Sayangnya, kini hal tersebut tidak tercapai, karena kawasan tersebut banyak diokupasi dan telah berubah menjadi perkebunan kelapa sawit, bahkan sebagian besar lahan pertaniannya telah berubah menjadi pemukiman yang mayoritas dihuni oleh warga dari luar propinsi Jambi seperti dari Riau dan Medan.
Kepala Dinas Lingkungan Hidup Kabupaten Batanghari, Zamzami saat ditemui di ruang kerjanya, Rabu (29/11) mengungkapkan meskipun tidak memiliki Polisi Hutan (Polhut) dan Petugas Pengamanan dan Penegak Hukum (PPPH), pihaknya telah berupaya maksimal untuk mengembalikan fungsi Tahura.

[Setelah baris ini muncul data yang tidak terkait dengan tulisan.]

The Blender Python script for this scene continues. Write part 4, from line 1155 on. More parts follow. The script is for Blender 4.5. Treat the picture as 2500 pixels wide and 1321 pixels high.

“Kami mulai dengan metode pendekatan persuasif pada masyarakat perambah. Babinkamtibmas dari pihak TNI dan Polri juga dilibatkan. Setelah itu, selanjutnya menyerahkan permasalahan tersebut pada Dinas Gakum Hutan atau kelembagaan propinsi yang lebih berkompeten,” ujar Zamzami.
Dia menambahkan berdasarkan tinjauan tim di lapangan yang melibatkan Pamswakarsa dari masyarakat setempat, luasan lahan Tahura yang tersisa paling tinggal 30 persen dari keseluruhan luasannya.
“Bapak Kapolda Jambi juga sempat berkunjung ke lokasi taman hutan rakyat Senami pasca kebakaran (5 November) yang lalu. Dia mengatakan bahwa kondisi Tahura sangat memprihatinkan,” terangnya.
Berdasarkan keterangan warga sekitar Tahura yang enggan disebutkan namanya, bahkan saat ini sudah banyak oknum yang melakukan illegal drilling di kawasan Tahura Senami Sridadi tersebut.
“Sebagian besar lahan dikuasai oleh orang dari luar daerah. Kondisi ini sangat tidak menguntungkan dan membahayakan kelestarian Tahura Batanghari,” pungkasnya.